Ninety is an unusual age to embark upon a second career, but that’s just what Oscar-nominated screenwriter and co-creator of Mr. McGoo is doing. McSweeney’s will publish Kaufman’s debut novel, Bowl of Cherries, a madcap comic tale that follows the life of Yale Dropout Judd Breslau as he makes his way between such far-flung places as a porn studio in New York city and a jail cell in war-torn Iraq. He talked with PW about the differences between the film and book industry (one discourages the use of typewriters as weapons), the best writer in the English language, and America’s current state of affairs.
It’s very rare to become a debut novelist at 90. How did you come to write the book and why the switch from films to fiction?

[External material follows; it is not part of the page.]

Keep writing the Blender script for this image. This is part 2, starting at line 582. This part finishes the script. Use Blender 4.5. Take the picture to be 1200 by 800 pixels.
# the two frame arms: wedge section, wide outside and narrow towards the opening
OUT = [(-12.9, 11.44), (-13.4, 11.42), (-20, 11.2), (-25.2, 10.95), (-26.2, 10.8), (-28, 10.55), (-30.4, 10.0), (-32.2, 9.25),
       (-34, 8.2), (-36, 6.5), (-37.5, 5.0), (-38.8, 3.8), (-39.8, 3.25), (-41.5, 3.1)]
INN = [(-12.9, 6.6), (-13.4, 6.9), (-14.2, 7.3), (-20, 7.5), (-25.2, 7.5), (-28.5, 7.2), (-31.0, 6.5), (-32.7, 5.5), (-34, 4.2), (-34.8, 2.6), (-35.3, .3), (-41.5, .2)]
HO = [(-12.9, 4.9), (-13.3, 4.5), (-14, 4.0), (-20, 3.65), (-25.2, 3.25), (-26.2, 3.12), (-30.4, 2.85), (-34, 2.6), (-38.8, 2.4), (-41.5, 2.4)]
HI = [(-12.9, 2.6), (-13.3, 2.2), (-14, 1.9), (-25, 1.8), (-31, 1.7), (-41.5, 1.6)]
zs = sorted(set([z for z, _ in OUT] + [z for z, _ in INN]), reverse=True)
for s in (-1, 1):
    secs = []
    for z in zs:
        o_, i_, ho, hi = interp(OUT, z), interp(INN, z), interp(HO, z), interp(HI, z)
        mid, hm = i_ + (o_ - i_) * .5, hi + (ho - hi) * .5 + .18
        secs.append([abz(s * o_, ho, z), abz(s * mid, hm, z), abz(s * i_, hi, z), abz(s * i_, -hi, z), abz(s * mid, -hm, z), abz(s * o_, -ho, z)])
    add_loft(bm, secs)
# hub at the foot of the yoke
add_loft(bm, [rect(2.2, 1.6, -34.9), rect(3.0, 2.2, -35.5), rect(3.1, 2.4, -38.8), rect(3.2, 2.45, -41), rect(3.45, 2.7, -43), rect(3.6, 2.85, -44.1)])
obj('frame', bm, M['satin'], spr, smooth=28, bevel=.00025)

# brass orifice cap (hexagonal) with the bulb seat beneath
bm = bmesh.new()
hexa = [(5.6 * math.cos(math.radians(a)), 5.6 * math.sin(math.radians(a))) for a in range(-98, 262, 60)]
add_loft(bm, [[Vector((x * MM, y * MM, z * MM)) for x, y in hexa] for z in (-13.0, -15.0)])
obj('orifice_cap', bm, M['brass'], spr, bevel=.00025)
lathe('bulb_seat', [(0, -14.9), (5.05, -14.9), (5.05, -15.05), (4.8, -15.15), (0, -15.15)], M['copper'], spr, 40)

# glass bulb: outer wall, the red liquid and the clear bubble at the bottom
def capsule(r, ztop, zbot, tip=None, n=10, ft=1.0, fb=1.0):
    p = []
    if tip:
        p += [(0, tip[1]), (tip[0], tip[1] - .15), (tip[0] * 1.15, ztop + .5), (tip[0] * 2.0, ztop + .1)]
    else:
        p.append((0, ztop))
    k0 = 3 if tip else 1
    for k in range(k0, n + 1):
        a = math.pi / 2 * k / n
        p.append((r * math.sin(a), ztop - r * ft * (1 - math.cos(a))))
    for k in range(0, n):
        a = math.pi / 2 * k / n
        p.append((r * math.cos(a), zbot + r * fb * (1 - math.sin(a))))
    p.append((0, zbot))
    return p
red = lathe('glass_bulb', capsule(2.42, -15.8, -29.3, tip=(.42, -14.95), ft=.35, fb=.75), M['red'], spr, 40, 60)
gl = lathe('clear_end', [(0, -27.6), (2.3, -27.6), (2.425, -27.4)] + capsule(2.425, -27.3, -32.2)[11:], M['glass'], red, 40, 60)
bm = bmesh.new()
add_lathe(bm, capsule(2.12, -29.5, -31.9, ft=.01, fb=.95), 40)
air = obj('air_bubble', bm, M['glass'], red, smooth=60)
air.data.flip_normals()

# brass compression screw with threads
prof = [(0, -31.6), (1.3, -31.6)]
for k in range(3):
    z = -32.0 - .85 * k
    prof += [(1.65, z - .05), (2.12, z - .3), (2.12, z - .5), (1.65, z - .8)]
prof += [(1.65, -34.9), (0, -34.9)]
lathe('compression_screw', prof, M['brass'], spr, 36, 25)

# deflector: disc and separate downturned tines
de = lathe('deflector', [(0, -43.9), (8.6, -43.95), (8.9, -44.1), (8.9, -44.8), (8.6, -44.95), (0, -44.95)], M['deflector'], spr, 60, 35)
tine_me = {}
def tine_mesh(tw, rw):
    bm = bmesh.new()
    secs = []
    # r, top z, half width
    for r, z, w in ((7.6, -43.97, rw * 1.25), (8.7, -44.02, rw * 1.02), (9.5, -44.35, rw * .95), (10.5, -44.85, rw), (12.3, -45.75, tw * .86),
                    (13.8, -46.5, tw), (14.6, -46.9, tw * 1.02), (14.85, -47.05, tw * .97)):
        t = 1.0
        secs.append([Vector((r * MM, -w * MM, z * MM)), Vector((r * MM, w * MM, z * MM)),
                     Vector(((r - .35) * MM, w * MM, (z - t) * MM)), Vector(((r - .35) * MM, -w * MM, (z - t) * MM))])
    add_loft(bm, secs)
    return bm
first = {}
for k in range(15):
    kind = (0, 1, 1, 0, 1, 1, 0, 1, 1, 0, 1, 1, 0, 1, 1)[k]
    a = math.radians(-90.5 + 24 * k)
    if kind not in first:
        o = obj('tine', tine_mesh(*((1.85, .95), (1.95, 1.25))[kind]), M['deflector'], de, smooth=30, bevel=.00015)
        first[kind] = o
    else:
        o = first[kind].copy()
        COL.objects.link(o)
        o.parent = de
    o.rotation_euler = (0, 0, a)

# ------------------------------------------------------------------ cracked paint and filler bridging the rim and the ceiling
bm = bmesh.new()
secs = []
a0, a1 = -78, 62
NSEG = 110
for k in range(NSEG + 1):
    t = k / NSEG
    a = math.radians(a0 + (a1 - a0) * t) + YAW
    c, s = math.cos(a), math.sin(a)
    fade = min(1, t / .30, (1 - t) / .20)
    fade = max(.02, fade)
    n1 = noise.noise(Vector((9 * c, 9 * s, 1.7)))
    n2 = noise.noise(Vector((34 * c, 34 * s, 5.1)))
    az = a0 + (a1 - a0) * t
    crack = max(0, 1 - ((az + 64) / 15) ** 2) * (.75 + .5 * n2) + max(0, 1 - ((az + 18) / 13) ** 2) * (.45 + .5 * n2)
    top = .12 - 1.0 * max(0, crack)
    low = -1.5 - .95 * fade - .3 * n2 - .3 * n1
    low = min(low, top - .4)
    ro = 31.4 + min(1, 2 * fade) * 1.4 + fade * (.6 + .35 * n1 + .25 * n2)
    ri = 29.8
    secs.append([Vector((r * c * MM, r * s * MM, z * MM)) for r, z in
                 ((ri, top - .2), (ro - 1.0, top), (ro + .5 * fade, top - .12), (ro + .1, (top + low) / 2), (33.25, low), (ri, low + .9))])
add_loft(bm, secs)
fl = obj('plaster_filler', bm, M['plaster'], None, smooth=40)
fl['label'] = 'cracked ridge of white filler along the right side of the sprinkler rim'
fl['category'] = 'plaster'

There is a thing in pictures that I’m sure you’re aware of: there’s a tendency to favor young people, which is fine. It’s been that way as long as I’ve been in this business, and I’ve been in this business since WWII. There’s a certain understandable favoritism pointing toward young people, because essentially pictures, particularly the way they’ve been going for the last half century, are directed toward young people. I felt that I’d like to try something else, and despite the fact that I am 90—and as a matter of fact I was 88 when I started.
Do you feel like the book world is less young-people-centric? Is it less pressured?
I find it difficult to write. The written word is not easy to do well, but when I got into the novel, I found out that I could more or less proceed pretty well, I enjoyed the hell out of it.
Is the writing process very different?
I have a tendency to write dialogue without much of a strain. I find narration or description or anything else more difficult than dialogue.
Having lived through almost all of the last century’s wars, and seeing, and writing about, this one, do you feel like we’ve learned anything useful?
One of the things I find disturbing is that from the beginning, so far as I am aware, there’s never been a year of peace, and so it is today. It seemed rather preposterous to do any story without at least a background of this sort of thing.
McSweeney’s is generally associated with a young, hipster audience. How has it been working with them?
One of the surprises is that people who are aware of this seem to think that my book is a tremendous variation from the sort of thing one expects from McSweeney’s. As Fred my son said, “Here I am, this old geezer writing for this young progressive organization.”
What would you say are some books that have been important influences on the writing of Bowl of Cherries?
I would like to write like Charles Dickens, and I think he’s about the best in the English language. In the 20th century, I’m a large admirer or Fitzgerald. There are a couple of things I reread every year: one is Gatsby, the other is The Maltese Falcon.
You’ve worked for a long time in the film industry. How does the book biz seem different?
Never in my dealings with Eli Horowitz, my editor at McSweeney’s, did he more than suggest a minor change, and it was always up to me. The attitude for most people in the hierarchy out here is, if a studio or a producer or a director, or anyone else buys a book, he is in a position to dictate what he wants to come out of that for a picture. For example, I was working for a guy once who asked me to change a scene, and I said “I already tried it that way and I don’t think it’ll work.” I tried it again, it didn’t work. I came in the next day, showed him what I had written, and said “it doesn’t work.” He said, “goddamnit, do it my way or I’ll have Jack”—who was his chauffer and bodyguard—“break your arm” And I threw the typewriter at him—or I pretended I threw it at him; I looked at him but threw it at the other end of the couch from where he was sitting. But that kind of thing is preposterous in terms of publishing. Nobody would break my arm.